## What the exercise asks
Return verbatim everything from the first line through the line that contains "return np.where((x >", and stop there.

[Begin Dataset excerpt]

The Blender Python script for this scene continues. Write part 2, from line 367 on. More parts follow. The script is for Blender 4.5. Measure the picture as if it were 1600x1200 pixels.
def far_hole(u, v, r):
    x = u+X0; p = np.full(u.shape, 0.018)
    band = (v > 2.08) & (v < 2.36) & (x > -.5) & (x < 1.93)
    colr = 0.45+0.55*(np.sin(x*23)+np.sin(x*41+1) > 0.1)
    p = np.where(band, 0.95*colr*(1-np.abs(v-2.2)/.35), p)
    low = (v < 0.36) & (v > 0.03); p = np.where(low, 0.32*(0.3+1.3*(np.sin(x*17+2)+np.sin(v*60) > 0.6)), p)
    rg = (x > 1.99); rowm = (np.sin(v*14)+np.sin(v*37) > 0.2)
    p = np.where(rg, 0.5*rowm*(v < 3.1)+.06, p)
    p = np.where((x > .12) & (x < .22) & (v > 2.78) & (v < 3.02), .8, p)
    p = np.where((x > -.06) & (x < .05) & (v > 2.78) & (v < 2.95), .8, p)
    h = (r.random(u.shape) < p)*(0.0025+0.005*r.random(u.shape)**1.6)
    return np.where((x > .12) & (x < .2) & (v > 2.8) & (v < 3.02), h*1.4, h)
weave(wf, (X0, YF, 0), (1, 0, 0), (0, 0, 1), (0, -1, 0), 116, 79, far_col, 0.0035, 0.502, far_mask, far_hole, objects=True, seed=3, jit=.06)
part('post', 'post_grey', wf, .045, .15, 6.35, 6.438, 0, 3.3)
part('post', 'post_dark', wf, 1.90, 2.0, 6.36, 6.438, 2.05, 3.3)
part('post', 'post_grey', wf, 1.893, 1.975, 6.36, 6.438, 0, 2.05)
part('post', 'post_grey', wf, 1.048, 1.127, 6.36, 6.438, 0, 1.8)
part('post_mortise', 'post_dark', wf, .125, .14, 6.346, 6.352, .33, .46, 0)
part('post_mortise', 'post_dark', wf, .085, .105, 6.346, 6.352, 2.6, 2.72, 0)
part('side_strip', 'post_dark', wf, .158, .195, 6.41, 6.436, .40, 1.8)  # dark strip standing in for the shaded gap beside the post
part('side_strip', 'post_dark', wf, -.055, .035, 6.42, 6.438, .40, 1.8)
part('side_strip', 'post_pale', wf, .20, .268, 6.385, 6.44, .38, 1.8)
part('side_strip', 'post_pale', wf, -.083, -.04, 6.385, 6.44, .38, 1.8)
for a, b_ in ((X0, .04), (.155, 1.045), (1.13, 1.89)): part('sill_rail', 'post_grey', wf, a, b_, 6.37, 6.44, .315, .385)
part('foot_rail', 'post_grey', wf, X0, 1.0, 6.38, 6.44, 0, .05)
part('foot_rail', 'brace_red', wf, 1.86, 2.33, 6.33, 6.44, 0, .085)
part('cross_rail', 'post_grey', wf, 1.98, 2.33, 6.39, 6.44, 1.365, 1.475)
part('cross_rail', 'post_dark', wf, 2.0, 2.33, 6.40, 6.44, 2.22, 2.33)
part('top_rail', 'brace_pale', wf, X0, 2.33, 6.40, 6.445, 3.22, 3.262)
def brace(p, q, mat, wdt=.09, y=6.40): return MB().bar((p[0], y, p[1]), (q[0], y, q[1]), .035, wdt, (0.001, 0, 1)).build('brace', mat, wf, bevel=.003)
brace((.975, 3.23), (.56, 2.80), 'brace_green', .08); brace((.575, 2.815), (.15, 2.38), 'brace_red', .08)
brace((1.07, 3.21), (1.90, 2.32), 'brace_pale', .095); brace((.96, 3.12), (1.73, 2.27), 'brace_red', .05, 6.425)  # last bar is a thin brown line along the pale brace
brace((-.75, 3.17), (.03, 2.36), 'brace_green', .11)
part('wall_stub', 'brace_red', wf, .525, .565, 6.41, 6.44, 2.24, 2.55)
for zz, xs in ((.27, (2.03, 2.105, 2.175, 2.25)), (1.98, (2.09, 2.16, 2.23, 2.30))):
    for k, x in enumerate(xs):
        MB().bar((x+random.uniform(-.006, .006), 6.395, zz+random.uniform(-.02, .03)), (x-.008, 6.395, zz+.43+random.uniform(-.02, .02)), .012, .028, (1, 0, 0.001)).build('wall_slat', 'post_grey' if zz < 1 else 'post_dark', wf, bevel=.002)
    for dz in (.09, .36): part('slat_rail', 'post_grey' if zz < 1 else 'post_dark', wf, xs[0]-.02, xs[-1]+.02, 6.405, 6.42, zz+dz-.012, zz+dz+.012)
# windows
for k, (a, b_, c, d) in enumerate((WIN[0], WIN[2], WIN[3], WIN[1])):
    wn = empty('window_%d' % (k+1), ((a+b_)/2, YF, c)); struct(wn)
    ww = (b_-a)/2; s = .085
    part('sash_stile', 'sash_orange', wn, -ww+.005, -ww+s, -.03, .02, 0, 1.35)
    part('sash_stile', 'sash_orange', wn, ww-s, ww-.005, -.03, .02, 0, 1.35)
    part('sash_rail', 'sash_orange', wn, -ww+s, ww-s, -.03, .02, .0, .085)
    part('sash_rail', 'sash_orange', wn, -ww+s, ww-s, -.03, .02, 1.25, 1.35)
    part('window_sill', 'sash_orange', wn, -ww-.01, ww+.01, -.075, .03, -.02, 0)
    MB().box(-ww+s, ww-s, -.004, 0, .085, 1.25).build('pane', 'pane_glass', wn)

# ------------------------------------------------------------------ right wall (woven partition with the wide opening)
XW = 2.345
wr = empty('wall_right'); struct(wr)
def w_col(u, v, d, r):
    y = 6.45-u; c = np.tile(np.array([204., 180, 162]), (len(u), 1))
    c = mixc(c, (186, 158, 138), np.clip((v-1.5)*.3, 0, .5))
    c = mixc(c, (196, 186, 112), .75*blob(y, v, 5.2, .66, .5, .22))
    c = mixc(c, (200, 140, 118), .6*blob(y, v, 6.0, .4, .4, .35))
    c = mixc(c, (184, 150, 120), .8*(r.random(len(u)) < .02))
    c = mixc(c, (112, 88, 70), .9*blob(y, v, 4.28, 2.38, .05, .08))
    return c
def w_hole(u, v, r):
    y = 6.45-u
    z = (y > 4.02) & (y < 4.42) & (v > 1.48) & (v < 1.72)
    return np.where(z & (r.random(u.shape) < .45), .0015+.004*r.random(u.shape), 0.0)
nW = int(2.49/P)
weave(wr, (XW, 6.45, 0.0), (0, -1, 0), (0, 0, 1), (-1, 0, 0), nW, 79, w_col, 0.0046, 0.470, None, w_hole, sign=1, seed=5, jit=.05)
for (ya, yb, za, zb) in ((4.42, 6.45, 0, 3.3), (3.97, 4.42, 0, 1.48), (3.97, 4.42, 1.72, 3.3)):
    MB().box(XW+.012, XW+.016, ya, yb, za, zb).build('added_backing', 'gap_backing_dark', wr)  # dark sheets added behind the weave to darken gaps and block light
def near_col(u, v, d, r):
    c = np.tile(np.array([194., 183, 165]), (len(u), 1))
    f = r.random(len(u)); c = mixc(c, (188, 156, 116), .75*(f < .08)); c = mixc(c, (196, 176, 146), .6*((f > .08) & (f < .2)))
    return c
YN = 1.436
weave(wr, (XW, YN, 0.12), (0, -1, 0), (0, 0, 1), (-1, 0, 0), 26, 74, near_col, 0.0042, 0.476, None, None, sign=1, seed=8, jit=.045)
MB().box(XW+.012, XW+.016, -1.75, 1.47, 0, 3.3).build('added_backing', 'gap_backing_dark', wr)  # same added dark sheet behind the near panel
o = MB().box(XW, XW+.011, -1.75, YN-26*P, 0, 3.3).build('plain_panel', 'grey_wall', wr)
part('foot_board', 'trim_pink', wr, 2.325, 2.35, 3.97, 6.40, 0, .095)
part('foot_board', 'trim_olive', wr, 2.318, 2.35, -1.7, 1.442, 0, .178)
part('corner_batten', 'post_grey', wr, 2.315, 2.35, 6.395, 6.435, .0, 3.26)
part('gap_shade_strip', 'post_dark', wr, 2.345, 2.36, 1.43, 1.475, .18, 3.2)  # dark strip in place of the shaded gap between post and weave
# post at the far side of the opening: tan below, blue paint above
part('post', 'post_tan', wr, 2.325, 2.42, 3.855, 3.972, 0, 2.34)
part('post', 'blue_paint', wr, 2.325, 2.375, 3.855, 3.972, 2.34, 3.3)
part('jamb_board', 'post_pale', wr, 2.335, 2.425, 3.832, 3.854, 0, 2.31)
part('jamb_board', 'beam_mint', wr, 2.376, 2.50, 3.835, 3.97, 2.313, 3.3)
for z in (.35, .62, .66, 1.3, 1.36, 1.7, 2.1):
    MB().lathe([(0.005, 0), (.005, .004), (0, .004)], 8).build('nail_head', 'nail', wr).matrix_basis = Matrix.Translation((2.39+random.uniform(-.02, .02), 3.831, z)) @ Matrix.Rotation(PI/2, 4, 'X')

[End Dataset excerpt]

## Correct response
The Blender Python script for this scene continues. Write part 2, from line 367 on. More parts follow. The script is for Blender 4.5. Measure the picture as if it were 1600x1200 pixels.
def far_hole(u, v, r):
    x = u+X0; p = np.full(u.shape, 0.018)
    band = (v > 2.08) & (v < 2.36) & (x > -.5) & (x < 1.93)
    colr = 0.45+0.55*(np.sin(x*23)+np.sin(x*41+1) > 0.1)
    p = np.where(band, 0.95*colr*(1-np.abs(v-2.2)/.35), p)
    low = (v < 0.36) & (v > 0.03); p = np.where(low, 0.32*(0.3+1.3*(np.sin(x*17+2)+np.sin(v*60) > 0.6)), p)
    rg = (x > 1.99); rowm = (np.sin(v*14)+np.sin(v*37) > 0.2)
    p = np.where(rg, 0.5*rowm*(v < 3.1)+.06, p)
    p = np.where((x > .12) & (x < .22) & (v > 2.78) & (v < 3.02), .8, p)
    p = np.where((x > -.06) & (x < .05) & (v > 2.78) & (v < 2.95), .8, p)
    h = (r.random(u.shape) < p)*(0.0025+0.005*r.random(u.shape)**1.6)
    return np.where((x > .12) & (x < .2) & (v > 2.8) & (v < 3.02), h*1.4, h)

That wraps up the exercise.